— DATA SECTION —
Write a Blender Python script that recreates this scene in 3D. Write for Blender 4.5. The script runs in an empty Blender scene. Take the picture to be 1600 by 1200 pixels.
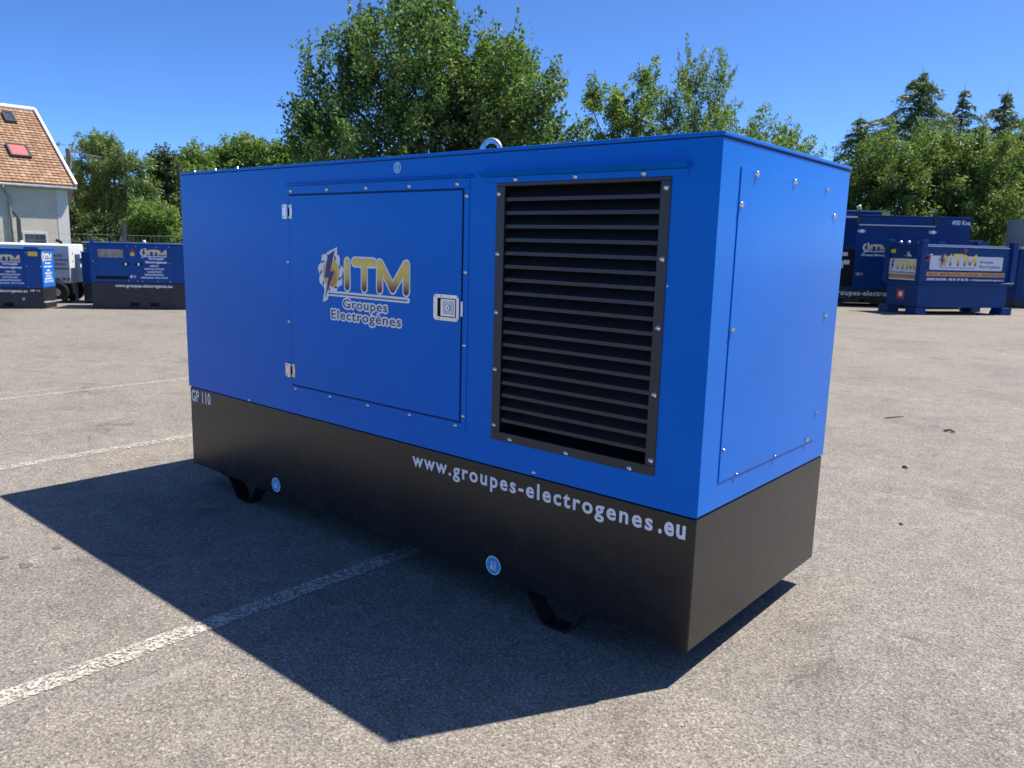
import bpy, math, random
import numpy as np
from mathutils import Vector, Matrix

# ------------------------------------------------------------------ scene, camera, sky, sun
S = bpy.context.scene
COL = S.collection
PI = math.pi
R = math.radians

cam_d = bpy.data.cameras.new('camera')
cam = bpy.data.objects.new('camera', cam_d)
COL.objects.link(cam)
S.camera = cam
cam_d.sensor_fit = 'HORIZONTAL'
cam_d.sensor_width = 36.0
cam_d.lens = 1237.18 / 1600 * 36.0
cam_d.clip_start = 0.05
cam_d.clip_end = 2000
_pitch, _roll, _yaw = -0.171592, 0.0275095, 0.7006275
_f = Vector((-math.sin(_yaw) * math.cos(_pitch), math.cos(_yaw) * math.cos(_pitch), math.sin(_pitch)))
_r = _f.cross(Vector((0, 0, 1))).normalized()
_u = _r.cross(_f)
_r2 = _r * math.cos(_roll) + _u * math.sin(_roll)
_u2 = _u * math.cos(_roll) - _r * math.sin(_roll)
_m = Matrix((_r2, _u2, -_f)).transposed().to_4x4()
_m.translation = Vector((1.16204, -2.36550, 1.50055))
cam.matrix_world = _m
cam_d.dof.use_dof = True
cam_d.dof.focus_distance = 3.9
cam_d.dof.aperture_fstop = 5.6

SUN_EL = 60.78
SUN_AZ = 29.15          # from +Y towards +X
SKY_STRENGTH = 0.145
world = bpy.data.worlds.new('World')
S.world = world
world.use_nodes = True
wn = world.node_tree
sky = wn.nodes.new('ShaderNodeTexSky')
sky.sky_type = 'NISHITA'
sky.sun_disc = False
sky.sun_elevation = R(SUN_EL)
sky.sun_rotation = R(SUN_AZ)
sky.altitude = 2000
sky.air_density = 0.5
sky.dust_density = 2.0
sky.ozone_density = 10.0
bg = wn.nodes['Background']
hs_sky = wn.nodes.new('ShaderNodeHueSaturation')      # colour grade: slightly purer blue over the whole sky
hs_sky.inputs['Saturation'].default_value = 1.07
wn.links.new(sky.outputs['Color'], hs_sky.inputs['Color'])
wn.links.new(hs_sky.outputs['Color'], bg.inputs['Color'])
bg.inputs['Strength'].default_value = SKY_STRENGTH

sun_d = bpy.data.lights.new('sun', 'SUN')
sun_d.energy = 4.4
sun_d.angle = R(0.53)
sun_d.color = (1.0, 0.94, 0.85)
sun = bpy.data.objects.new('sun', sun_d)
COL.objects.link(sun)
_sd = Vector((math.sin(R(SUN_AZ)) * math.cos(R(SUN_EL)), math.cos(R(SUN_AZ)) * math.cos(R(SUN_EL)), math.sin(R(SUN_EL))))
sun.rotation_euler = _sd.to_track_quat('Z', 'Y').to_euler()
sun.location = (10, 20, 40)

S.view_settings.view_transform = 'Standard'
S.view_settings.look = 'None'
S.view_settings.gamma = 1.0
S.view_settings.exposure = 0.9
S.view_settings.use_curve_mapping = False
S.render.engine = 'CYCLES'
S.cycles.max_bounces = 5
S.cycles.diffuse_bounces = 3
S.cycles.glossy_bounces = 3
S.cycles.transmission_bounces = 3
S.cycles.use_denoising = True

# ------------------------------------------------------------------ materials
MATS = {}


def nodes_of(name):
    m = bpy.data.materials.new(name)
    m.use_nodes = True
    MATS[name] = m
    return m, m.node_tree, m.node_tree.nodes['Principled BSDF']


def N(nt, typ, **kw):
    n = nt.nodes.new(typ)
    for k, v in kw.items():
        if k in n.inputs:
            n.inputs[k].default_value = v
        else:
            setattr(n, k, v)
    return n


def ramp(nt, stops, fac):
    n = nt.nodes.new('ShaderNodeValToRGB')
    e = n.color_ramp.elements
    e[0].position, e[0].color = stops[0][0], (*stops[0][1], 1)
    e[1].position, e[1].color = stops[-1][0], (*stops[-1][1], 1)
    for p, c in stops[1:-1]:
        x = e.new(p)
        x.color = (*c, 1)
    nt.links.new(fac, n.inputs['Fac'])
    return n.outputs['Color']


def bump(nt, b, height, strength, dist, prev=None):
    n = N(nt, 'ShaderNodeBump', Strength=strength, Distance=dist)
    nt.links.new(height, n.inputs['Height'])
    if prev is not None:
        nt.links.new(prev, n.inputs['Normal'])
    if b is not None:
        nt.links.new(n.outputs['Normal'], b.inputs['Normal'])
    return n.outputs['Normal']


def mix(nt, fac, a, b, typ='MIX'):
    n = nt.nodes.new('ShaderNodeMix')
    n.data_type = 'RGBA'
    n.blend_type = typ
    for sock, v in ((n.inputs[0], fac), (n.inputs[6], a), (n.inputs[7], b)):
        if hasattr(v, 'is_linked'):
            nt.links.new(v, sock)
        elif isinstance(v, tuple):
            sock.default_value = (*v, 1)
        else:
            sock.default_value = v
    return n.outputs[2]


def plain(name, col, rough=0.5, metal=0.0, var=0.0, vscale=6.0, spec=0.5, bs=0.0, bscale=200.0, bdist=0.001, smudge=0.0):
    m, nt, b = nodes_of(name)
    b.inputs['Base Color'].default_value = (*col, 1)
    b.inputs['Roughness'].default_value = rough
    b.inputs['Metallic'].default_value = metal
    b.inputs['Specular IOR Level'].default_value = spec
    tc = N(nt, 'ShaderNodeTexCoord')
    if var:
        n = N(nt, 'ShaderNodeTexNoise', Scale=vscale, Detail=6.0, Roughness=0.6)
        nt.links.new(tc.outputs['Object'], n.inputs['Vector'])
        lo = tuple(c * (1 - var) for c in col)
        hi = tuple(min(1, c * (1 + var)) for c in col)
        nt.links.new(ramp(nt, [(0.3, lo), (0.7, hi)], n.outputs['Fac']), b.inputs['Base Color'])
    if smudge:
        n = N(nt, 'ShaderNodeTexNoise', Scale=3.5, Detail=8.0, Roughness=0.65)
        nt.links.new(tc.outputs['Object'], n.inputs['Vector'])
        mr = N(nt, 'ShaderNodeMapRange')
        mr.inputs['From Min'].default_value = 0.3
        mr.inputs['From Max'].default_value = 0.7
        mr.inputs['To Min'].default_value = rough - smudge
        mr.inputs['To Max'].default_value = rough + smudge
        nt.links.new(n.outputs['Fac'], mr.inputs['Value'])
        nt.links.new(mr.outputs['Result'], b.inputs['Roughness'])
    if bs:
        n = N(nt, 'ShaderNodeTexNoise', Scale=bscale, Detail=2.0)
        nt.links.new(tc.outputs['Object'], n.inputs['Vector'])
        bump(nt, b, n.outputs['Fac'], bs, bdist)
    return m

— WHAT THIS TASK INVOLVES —
Transcribe each line above verbatim, with the pictures left out.

— FULL RESPONSE —
Write a Blender Python script that recreates this scene in 3D. Write for Blender 4.5. The script runs in an empty Blender scene. Take the picture to be 1600 by 1200 pixels.
import bpy, math, random
import numpy as np
from mathutils import Vector, Matrix

# ------------------------------------------------------------------ scene, camera, sky, sun
S = bpy.context.scene
COL = S.collection
PI = math.pi
R = math.radians

cam_d = bpy.data.cameras.new('camera')
cam = bpy.data.objects.new('camera', cam_d)
COL.objects.link(cam)
S.camera = cam
cam_d.sensor_fit = 'HORIZONTAL'
cam_d.sensor_width = 36.0
cam_d.lens = 1237.18 / 1600 * 36.0
cam_d.clip_start = 0.05
cam_d.clip_end = 2000
_pitch, _roll, _yaw = -0.171592, 0.0275095, 0.7006275
_f = Vector((-math.sin(_yaw) * math.cos(_pitch), math.cos(_yaw) * math.cos(_pitch), math.sin(_pitch)))
_r = _f.cross(Vector((0, 0, 1))).normalized()
_u = _r.cross(_f)
_r2 = _r * math.cos(_roll) + _u * math.sin(_roll)
_u2 = _u * math.cos(_roll) - _r * math.sin(_roll)
_m = Matrix((_r2, _u2, -_f)).transposed().to_4x4()
_m.translation = Vector((1.16204, -2.36550, 1.50055))
cam.matrix_world = _m
cam_d.dof.use_dof = True
cam_d.dof.focus_distance = 3.9
cam_d.dof.aperture_fstop = 5.6

SUN_EL = 60.78
SUN_AZ = 29.15          # from +Y towards +X
SKY_STRENGTH = 0.145
world = bpy.data.worlds.new('World')
S.world = world
world.use_nodes = True
wn = world.node_tree
sky = wn.nodes.new('ShaderNodeTexSky')
sky.sky_type = 'NISHITA'
sky.sun_disc = False
sky.sun_elevation = R(SUN_EL)
sky.sun_rotation = R(SUN_AZ)
sky.altitude = 2000
sky.air_density = 0.5
sky.dust_density = 2.0
sky.ozone_density = 10.0
bg = wn.nodes['Background']
hs_sky = wn.nodes.new('ShaderNodeHueSaturation')      # colour grade: slightly purer blue over the whole sky
hs_sky.inputs['Saturation'].default_value = 1.07
wn.links.new(sky.outputs['Color'], hs_sky.inputs['Color'])
wn.links.new(hs_sky.outputs['Color'], bg.inputs['Color'])
bg.inputs['Strength'].default_value = SKY_STRENGTH

sun_d = bpy.data.lights.new('sun', 'SUN')
sun_d.energy = 4.4
sun_d.angle = R(0.53)
sun_d.color = (1.0, 0.94, 0.85)
sun = bpy.data.objects.new('sun', sun_d)
COL.objects.link(sun)
_sd = Vector((math.sin(R(SUN_AZ)) * math.cos(R(SUN_EL)), math.cos(R(SUN_AZ)) * math.cos(R(SUN_EL)), math.sin(R(SUN_EL))))
sun.rotation_euler = _sd.to_track_quat('Z', 'Y').to_euler()
sun.location = (10, 20, 40)

S.view_settings.view_transform = 'Standard'
S.view_settings.look = 'None'
S.view_settings.gamma = 1.0
S.view_settings.exposure = 0.9
S.view_settings.use_curve_mapping = False
S.render.engine = 'CYCLES'
S.cycles.max_bounces = 5
S.cycles.diffuse_bounces = 3
S.cycles.glossy_bounces = 3
S.cycles.transmission_bounces = 3
S.cycles.use_denoising = True

# ------------------------------------------------------------------ materials
MATS = {}


def nodes_of(name):
    m = bpy.data.materials.new(name)
    m.use_nodes = True
    MATS[name] = m
    return m, m.node_tree, m.node_tree.nodes['Principled BSDF']


def N(nt, typ, **kw):
    n = nt.nodes.new(typ)
    for k, v in kw.items():
        if k in n.inputs:
            n.inputs[k].default_value = v
        else:
            setattr(n, k, v)
    return n


def ramp(nt, stops, fac):
    n = nt.nodes.new('ShaderNodeValToRGB')
    e = n.color_ramp.elements
    e[0].position, e[0].color = stops[0][0], (*stops[0][1], 1)
    e[1].position, e[1].color = stops[-1][0], (*stops[-1][1], 1)
    for p, c in stops[1:-1]:
        x = e.new(p)
        x.color = (*c, 1)
    nt.links.new(fac, n.inputs['Fac'])
    return n.outputs['Color']


def bump(nt, b, height, strength, dist, prev=None):
    n = N(nt, 'ShaderNodeBump', Strength=strength, Distance=dist)
    nt.links.new(height, n.inputs['Height'])
    if prev is not None:
        nt.links.new(prev, n.inputs['Normal'])
    if b is not None:
        nt.links.new(n.outputs['Normal'], b.inputs['Normal'])
    return n.outputs['Normal']


def mix(nt, fac, a, b, typ='MIX'):
    n = nt.nodes.new('ShaderNodeMix')
    n.data_type = 'RGBA'
    n.blend_type = typ
    for sock, v in ((n.inputs[0], fac), (n.inputs[6], a), (n.inputs[7], b)):
        if hasattr(v, 'is_linked'):
            nt.links.new(v, sock)
        elif isinstance(v, tuple):
            sock.default_value = (*v, 1)
        else:
            sock.default_value = v
    return n.outputs[2]


def plain(name, col, rough=0.5, metal=0.0, var=0.0, vscale=6.0, spec=0.5, bs=0.0, bscale=200.0, bdist=0.001, smudge=0.0):
    m, nt, b = nodes_of(name)
    b.inputs['Base Color'].default_value = (*col, 1)
    b.inputs['Roughness'].default_value = rough
    b.inputs['Metallic'].default_value = metal
    b.inputs['Specular IOR Level'].default_value = spec
    tc = N(nt, 'ShaderNodeTexCoord')
    if var:
        n = N(nt, 'ShaderNodeTexNoise', Scale=vscale, Detail=6.0, Roughness=0.6)
        nt.links.new(tc.outputs['Object'], n.inputs['Vector'])
        lo = tuple(c * (1 - var) for c in col)
        hi = tuple(min(1, c * (1 + var)) for c in col)
        nt.links.new(ramp(nt, [(0.3, lo), (0.7, hi)], n.outputs['Fac']), b.inputs['Base Color'])
    if smudge:
        n = N(nt, 'ShaderNodeTexNoise', Scale=3.5, Detail=8.0, Roughness=0.65)
        nt.links.new(tc.outputs['Object'], n.inputs['Vector'])
        mr = N(nt, 'ShaderNodeMapRange')
        mr.inputs['From Min'].default_value = 0.3
        mr.inputs['From Max'].default_value = 0.7
        mr.inputs['To Min'].default_value = rough - smudge
        mr.inputs['To Max'].default_value = rough + smudge
        nt.links.new(n.outputs['Fac'], mr.inputs['Value'])
        nt.links.new(mr.outputs['Result'], b.inputs['Roughness'])
    if bs:
        n = N(nt, 'ShaderNodeTexNoise', Scale=bscale, Detail=2.0)
        nt.links.new(tc.outputs['Object'], n.inputs['Vector'])
        bump(nt, b, n.outputs['Fac'], bs, bdist)
    return m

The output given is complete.